_DIRECTIONS FOR THIS TASK_
Reproduce all of the data exactly, with no line skipped.
-- START --
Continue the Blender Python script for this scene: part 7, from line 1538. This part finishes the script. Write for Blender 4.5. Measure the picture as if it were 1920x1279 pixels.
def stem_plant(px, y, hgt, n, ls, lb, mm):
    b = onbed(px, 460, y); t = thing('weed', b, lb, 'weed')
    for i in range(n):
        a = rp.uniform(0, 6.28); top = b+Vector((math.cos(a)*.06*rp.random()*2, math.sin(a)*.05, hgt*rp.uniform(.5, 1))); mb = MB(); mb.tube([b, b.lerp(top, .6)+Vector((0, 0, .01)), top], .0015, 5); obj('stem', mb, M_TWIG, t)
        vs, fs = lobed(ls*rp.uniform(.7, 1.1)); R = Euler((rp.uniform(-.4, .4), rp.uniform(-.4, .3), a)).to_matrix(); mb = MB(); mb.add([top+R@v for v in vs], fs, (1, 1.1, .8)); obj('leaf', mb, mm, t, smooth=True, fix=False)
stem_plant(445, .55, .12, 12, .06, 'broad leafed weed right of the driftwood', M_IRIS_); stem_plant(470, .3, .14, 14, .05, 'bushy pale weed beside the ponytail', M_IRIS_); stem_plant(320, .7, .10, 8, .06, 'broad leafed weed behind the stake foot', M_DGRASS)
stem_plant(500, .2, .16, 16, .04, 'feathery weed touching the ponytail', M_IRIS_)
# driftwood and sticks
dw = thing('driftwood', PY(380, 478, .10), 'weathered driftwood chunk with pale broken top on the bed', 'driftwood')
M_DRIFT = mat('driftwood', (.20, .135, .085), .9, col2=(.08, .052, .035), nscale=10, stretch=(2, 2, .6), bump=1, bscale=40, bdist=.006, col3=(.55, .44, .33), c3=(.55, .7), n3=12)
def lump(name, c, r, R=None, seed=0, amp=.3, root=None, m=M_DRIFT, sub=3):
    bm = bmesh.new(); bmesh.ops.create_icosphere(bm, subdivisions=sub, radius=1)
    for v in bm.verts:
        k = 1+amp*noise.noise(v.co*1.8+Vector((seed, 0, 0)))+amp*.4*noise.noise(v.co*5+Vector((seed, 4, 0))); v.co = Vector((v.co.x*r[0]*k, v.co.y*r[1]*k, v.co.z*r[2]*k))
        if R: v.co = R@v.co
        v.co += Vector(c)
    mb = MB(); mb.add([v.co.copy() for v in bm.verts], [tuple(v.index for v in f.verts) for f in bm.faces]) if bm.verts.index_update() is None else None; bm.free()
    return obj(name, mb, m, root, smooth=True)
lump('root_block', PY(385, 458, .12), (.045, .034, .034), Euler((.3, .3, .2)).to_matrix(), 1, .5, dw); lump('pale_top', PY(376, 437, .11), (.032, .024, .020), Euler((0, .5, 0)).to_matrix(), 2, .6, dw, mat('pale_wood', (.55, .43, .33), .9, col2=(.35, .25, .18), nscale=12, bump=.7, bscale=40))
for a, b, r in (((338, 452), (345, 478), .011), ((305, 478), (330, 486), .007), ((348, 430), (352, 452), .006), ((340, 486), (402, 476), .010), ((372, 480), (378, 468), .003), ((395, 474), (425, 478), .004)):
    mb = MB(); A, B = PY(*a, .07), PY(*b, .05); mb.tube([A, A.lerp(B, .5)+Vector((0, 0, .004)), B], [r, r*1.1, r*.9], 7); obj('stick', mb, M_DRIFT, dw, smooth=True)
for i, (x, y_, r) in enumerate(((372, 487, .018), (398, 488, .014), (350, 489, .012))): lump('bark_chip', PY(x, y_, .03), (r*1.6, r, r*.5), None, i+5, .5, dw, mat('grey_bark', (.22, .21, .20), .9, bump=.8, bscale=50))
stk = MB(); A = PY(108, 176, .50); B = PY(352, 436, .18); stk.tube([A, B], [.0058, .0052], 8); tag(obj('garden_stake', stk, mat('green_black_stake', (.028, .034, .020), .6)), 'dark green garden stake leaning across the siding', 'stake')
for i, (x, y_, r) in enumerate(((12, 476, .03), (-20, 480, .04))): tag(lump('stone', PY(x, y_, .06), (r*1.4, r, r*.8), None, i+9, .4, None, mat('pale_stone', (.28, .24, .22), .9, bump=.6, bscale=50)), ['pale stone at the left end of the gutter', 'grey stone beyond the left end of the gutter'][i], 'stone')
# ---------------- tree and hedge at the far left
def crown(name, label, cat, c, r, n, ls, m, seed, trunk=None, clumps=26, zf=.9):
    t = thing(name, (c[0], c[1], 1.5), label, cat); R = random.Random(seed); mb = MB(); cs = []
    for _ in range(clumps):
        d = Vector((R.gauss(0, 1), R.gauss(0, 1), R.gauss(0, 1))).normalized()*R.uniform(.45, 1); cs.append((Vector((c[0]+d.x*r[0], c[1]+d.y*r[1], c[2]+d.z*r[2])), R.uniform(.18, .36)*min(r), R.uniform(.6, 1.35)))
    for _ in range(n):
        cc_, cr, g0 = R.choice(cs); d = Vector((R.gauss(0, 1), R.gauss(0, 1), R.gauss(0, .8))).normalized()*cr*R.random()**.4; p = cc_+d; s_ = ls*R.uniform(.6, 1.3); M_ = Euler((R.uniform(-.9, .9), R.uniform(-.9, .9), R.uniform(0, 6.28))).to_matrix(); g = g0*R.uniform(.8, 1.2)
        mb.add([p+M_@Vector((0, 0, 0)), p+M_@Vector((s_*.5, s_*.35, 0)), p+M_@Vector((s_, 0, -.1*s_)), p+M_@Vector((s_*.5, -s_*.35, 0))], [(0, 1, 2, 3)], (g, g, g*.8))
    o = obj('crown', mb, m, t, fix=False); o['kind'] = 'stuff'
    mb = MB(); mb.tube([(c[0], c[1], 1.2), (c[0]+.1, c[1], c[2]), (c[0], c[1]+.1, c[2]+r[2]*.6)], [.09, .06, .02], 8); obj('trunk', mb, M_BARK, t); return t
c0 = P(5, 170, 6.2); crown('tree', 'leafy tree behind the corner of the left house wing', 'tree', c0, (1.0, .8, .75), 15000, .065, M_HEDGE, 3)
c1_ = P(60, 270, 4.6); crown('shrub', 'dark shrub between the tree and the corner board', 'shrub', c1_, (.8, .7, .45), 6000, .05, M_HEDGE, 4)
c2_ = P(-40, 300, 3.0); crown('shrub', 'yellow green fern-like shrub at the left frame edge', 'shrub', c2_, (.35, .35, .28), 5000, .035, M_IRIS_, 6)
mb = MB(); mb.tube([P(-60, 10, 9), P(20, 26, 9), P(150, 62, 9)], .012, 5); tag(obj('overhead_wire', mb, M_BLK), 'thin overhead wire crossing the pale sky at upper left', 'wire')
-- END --
_FULL ANSWER_
Continue the Blender Python script for this scene: part 7, from line 1538. This part finishes the script. Write for Blender 4.5. Measure the picture as if it were 1920x1279 pixels.
def stem_plant(px, y, hgt, n, ls, lb, mm):
    b = onbed(px, 460, y); t = thing('weed', b, lb, 'weed')
    for i in range(n):
        a = rp.uniform(0, 6.28); top = b+Vector((math.cos(a)*.06*rp.random()*2, math.sin(a)*.05, hgt*rp.uniform(.5, 1))); mb = MB(); mb.tube([b, b.lerp(top, .6)+Vector((0, 0, .01)), top], .0015, 5); obj('stem', mb, M_TWIG, t)
        vs, fs = lobed(ls*rp.uniform(.7, 1.1)); R = Euler((rp.uniform(-.4, .4), rp.uniform(-.4, .3), a)).to_matrix(); mb = MB(); mb.add([top+R@v for v in vs], fs, (1, 1.1, .8)); obj('leaf', mb, mm, t, smooth=True, fix=False)
stem_plant(445, .55, .12, 12, .06, 'broad leafed weed right of the driftwood', M_IRIS_); stem_plant(470, .3, .14, 14, .05, 'bushy pale weed beside the ponytail', M_IRIS_); stem_plant(320, .7, .10, 8, .06, 'broad leafed weed behind the stake foot', M_DGRASS)
stem_plant(500, .2, .16, 16, .04, 'feathery weed touching the ponytail', M_IRIS_)
# driftwood and sticks
dw = thing('driftwood', PY(380, 478, .10), 'weathered driftwood chunk with pale broken top on the bed', 'driftwood')
M_DRIFT = mat('driftwood', (.20, .135, .085), .9, col2=(.08, .052, .035), nscale=10, stretch=(2, 2, .6), bump=1, bscale=40, bdist=.006, col3=(.55, .44, .33), c3=(.55, .7), n3=12)
def lump(name, c, r, R=None, seed=0, amp=.3, root=None, m=M_DRIFT, sub=3):
    bm = bmesh.new(); bmesh.ops.create_icosphere(bm, subdivisions=sub, radius=1)
    for v in bm.verts:
        k = 1+amp*noise.noise(v.co*1.8+Vector((seed, 0, 0)))+amp*.4*noise.noise(v.co*5+Vector((seed, 4, 0))); v.co = Vector((v.co.x*r[0]*k, v.co.y*r[1]*k, v.co.z*r[2]*k))
        if R: v.co = R@v.co
        v.co += Vector(c)
    mb = MB(); mb.add([v.co.copy() for v in bm.verts], [tuple(v.index for v in f.verts) for f in bm.faces]) if bm.verts.index_update() is None else None; bm.free()
    return obj(name, mb, m, root, smooth=True)
lump('root_block', PY(385, 458, .12), (.045, .034, .034), Euler((.3, .3, .2)).to_matrix(), 1, .5, dw); lump('pale_top', PY(376, 437, .11), (.032, .024, .020), Euler((0, .5, 0)).to_matrix(), 2, .6, dw, mat('pale_wood', (.55, .43, .33), .9, col2=(.35, .25, .18), nscale=12, bump=.7, bscale=40))
for a, b, r in (((338, 452), (345, 478), .011), ((305, 478), (330, 486), .007), ((348, 430), (352, 452), .006), ((340, 486), (402, 476), .010), ((372, 480), (378, 468), .003), ((395, 474), (425, 478), .004)):
    mb = MB(); A, B = PY(*a, .07), PY(*b, .05); mb.tube([A, A.lerp(B, .5)+Vector((0, 0, .004)), B], [r, r*1.1, r*.9], 7); obj('stick', mb, M_DRIFT, dw, smooth=True)
for i, (x, y_, r) in enumerate(((372, 487, .018), (398, 488, .014), (350, 489, .012))): lump('bark_chip', PY(x, y_, .03), (r*1.6, r, r*.5), None, i+5, .5, dw, mat('grey_bark', (.22, .21, .20), .9, bump=.8, bscale=50))
stk = MB(); A = PY(108, 176, .50); B = PY(352, 436, .18); stk.tube([A, B], [.0058, .0052], 8); tag(obj('garden_stake', stk, mat('green_black_stake', (.028, .034, .020), .6)), 'dark green garden stake leaning across the siding', 'stake')
for i, (x, y_, r) in enumerate(((12, 476, .03), (-20, 480, .04))): tag(lump('stone', PY(x, y_, .06), (r*1.4, r, r*.8), None, i+9, .4, None, mat('pale_stone', (.28, .24, .22), .9, bump=.6, bscale=50)), ['pale stone at the left end of the gutter', 'grey stone beyond the left end of the gutter'][i], 'stone')
# ---------------- tree and hedge at the far left
def crown(name, label, cat, c, r, n, ls, m, seed, trunk=None, clumps=26, zf=.9):
    t = thing(name, (c[0], c[1], 1.5), label, cat); R = random.Random(seed); mb = MB(); cs = []
    for _ in range(clumps):
        d = Vector((R.gauss(0, 1), R.gauss(0, 1), R.gauss(0, 1))).normalized()*R.uniform(.45, 1); cs.append((Vector((c[0]+d.x*r[0], c[1]+d.y*r[1], c[2]+d.z*r[2])), R.uniform(.18, .36)*min(r), R.uniform(.6, 1.35)))
    for _ in range(n):
        cc_, cr, g0 = R.choice(cs); d = Vector((R.gauss(0, 1), R.gauss(0, 1), R.gauss(0, .8))).normalized()*cr*R.random()**.4; p = cc_+d; s_ = ls*R.uniform(.6, 1.3); M_ = Euler((R.uniform(-.9, .9), R.uniform(-.9, .9), R.uniform(0, 6.28))).to_matrix(); g = g0*R.uniform(.8, 1.2)
        mb.add([p+M_@Vector((0, 0, 0)), p+M_@Vector((s_*.5, s_*.35, 0)), p+M_@Vector((s_, 0, -.1*s_)), p+M_@Vector((s_*.5, -s_*.35, 0))], [(0, 1, 2, 3)], (g, g, g*.8))
    o = obj('crown', mb, m, t, fix=False); o['kind'] = 'stuff'
    mb = MB(); mb.tube([(c[0], c[1], 1.2), (c[0]+.1, c[1], c[2]), (c[0], c[1]+.1, c[2]+r[2]*.6)], [.09, .06, .02], 8); obj('trunk', mb, M_BARK, t); return t
c0 = P(5, 170, 6.2); crown('tree', 'leafy tree behind the corner of the left house wing', 'tree', c0, (1.0, .8, .75), 15000, .065, M_HEDGE, 3)
c1_ = P(60, 270, 4.6); crown('shrub', 'dark shrub between the tree and the corner board', 'shrub', c1_, (.8, .7, .45), 6000, .05, M_HEDGE, 4)
c2_ = P(-40, 300, 3.0); crown('shrub', 'yellow green fern-like shrub at the left frame edge', 'shrub', c2_, (.35, .35, .28), 5000, .035, M_IRIS_, 6)
mb = MB(); mb.tube([P(-60, 10, 9), P(20, 26, 9), P(150, 62, 9)], .012, 5); tag(obj('overhead_wire', mb, M_BLK), 'thin overhead wire crossing the pale sky at upper left', 'wire')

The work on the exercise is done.